The required additions to the TurboJPEG API (libjpeg-turbo/libjpeg-turbo#777) missed the libjpeg-turbo 3.1 release due to time and funding constraints, so this feature will miss TurboVNC 3.2 as a result [*]. At the moment, my long-term plan is to include it only on the server side in order to support noVNC, since that is the only compelling use case. (Since noVNC has a lot more computational overhead than the TurboVNC Viewer, pure JPEG encoding is more of a benefit for it. Its architecture is also more conducive to detecting a JPEG EOI marker, which would be difficult for the TurboVNC Viewer.)

[*] Technically, I could implement it using the libjpeg API if I really wanted to, but that would introduce additional build dependencies and implementation complexity.

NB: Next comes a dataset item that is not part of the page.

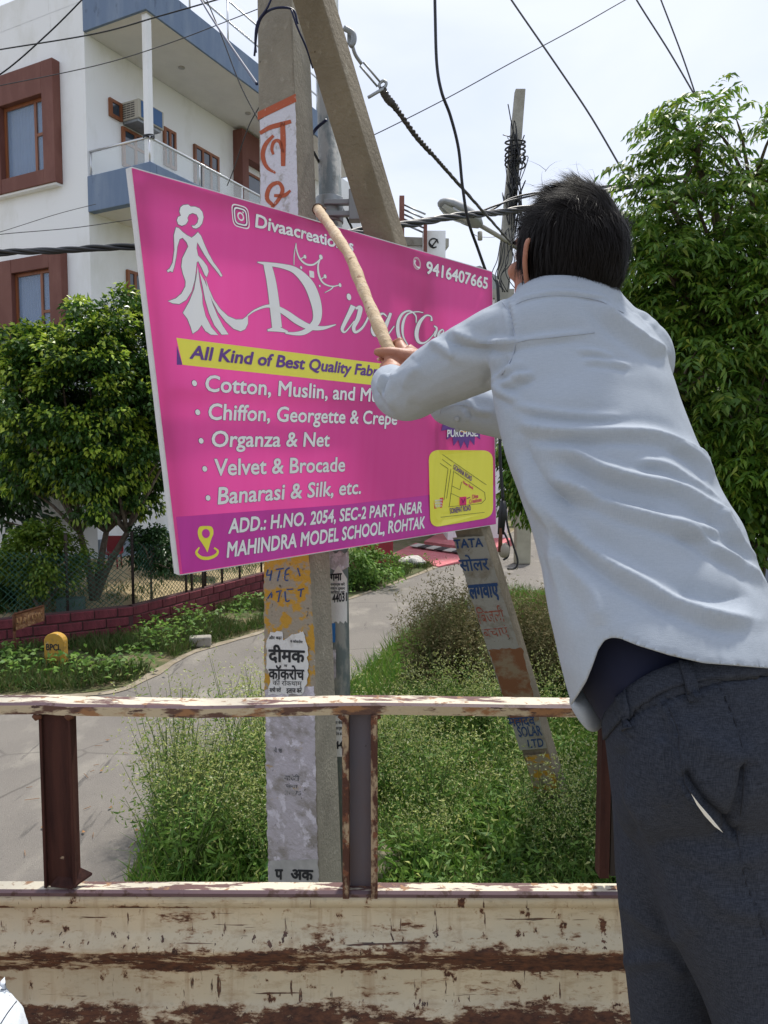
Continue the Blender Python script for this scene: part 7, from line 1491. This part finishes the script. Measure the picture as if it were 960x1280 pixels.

dcommander added a commit that referenced this issue Sep 18, 2024
Referring to
https://groups.google.com/g/turbovnc-devel/c/LDSsexdiDXs/m/XC3LxDTpAQAJ
this can be useful with viewers that have a high amount of computational
overhead (e.g. noVNC) running in a loopback environment (e.g. to connect
to a virtual machine.)

This feature is currently undocumented because it benefits only esoteric
use cases, and the full scope of its trade-offs is not well understood.

A better long-term solution is probably pure JPEG encoding (#376), which
noVNC supports, but that would require changes to the TurboJPEG API
(libjpeg-turbo/libjpeg-turbo#777) that haven't landed yet.